_Data lines_
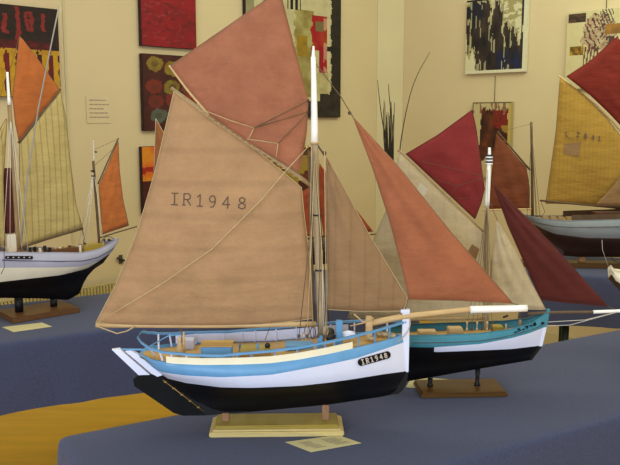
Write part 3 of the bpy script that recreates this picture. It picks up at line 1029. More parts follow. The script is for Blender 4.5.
b2s = spar(F2, [(528, 314), (549, 312.5), (594, 312)], .0042, .0040, M['drope'], 'bowsprit')
spar(F2, [(593, 312), (624, 310.8)], .0048, .0045, M['mastwhite'], 'bowsprit_tip', parent=b2s)
spar(F2, [(350, 321), (487, 318)], .004, .004, M['spar'], 'boom', yl=.003)
m2s, bm2 = sail(F2, 'mainsail', M['s_beige'], [(348, 318), (420, 317), (486, 314)], [(399.5, 152.5), (440, 192), (483, 233)],
     [(348, 318), (362, 275), (373.5, 240), (386, 210), (399.5, 152.5)], [(486, 314), (486, 270), (483, 233)], .014, 22, seed=21, bolt=M['rope'])
sail(F2, 'topsail', M['s_maroon'], [(406, 154), (440, 186), (475, 219)], [(472, 110), (476, 128), (484.5, 189)],
     [(406, 154), (438, 135), (472, 110)], [(475, 219), (481, 203), (484.5, 189)], .014, 20, seed=22, bolt=M['s_dmaroon'])
sail(F2, 'staysail', M['s_beige'], [(489.5, 304), (515, 309), (545.5, 309.5)], [(497, 220.5), (498, 222.5)],
     [(489.5, 304), (491, 262), (497, 220.5)], [(545.5, 309.5), (531, 282), (516, 251), (498, 222.5)], .012, 20, seed=23, bolt=M['rope'])
sail(F2, 'jib', M['s_dmaroon'], [(541, 299.5), (570, 303), (608, 306.5)], [(493.5, 185), (494.5, 186)],
     [(541, 299.5), (525, 264), (508, 226), (493.5, 185)], [(608, 306.5), (560, 253), (528, 219), (494.5, 186)], .014, 22, seed=24, bolt=M['s_dmaroon'])
# patches sewn on the main
for poly, mm in (([(420, 182), (428, 189), (424, 197), (417, 190)], M['s_patchw']), ([(472, 244), (479.5, 249), (476, 259.5), (467, 253)], M['s_patch'])):
    mb = MB(); vs = [F2.hit(bm2, x, y, .0012) for x, y in poly]; mb.add(vs, [[0, 1, 2, 3]]); mb.build('sewn_patch', mm, m2s)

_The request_
Print out the whole of the material word for word, without pictures.

_Result for this task_
Write part 3 of the bpy script that recreates this picture. It picks up at line 1029. More parts follow. The script is for Blender 4.5.
b2s = spar(F2, [(528, 314), (549, 312.5), (594, 312)], .0042, .0040, M['drope'], 'bowsprit')
spar(F2, [(593, 312), (624, 310.8)], .0048, .0045, M['mastwhite'], 'bowsprit_tip', parent=b2s)
spar(F2, [(350, 321), (487, 318)], .004, .004, M['spar'], 'boom', yl=.003)
m2s, bm2 = sail(F2, 'mainsail', M['s_beige'], [(348, 318), (420, 317), (486, 314)], [(399.5, 152.5), (440, 192), (483, 233)],
     [(348, 318), (362, 275), (373.5, 240), (386, 210), (399.5, 152.5)], [(486, 314), (486, 270), (483, 233)], .014, 22, seed=21, bolt=M['rope'])
sail(F2, 'topsail', M['s_maroon'], [(406, 154), (440, 186), (475, 219)], [(472, 110), (476, 128), (484.5, 189)],
     [(406, 154), (438, 135), (472, 110)], [(475, 219), (481, 203), (484.5, 189)], .014, 20, seed=22, bolt=M['s_dmaroon'])
sail(F2, 'staysail', M['s_beige'], [(489.5, 304), (515, 309), (545.5, 309.5)], [(497, 220.5), (498, 222.5)],
     [(489.5, 304), (491, 262), (497, 220.5)], [(545.5, 309.5), (531, 282), (516, 251), (498, 222.5)], .012, 20, seed=23, bolt=M['rope'])
sail(F2, 'jib', M['s_dmaroon'], [(541, 299.5), (570, 303), (608, 306.5)], [(493.5, 185), (494.5, 186)],
     [(541, 299.5), (525, 264), (508, 226), (493.5, 185)], [(608, 306.5), (560, 253), (528, 219), (494.5, 186)], .014, 22, seed=24, bolt=M['s_dmaroon'])
# patches sewn on the main
for poly, mm in (([(420, 182), (428, 189), (424, 197), (417, 190)], M['s_patchw']), ([(472, 244), (479.5, 249), (476, 259.5), (467, 253)], M['s_patch'])):
    mb = MB(); vs = [F2.hit(bm2, x, y, .0012) for x, y in poly]; mb.add(vs, [[0, 1, 2, 3]]); mb.build('sewn_patch', mm, m2s)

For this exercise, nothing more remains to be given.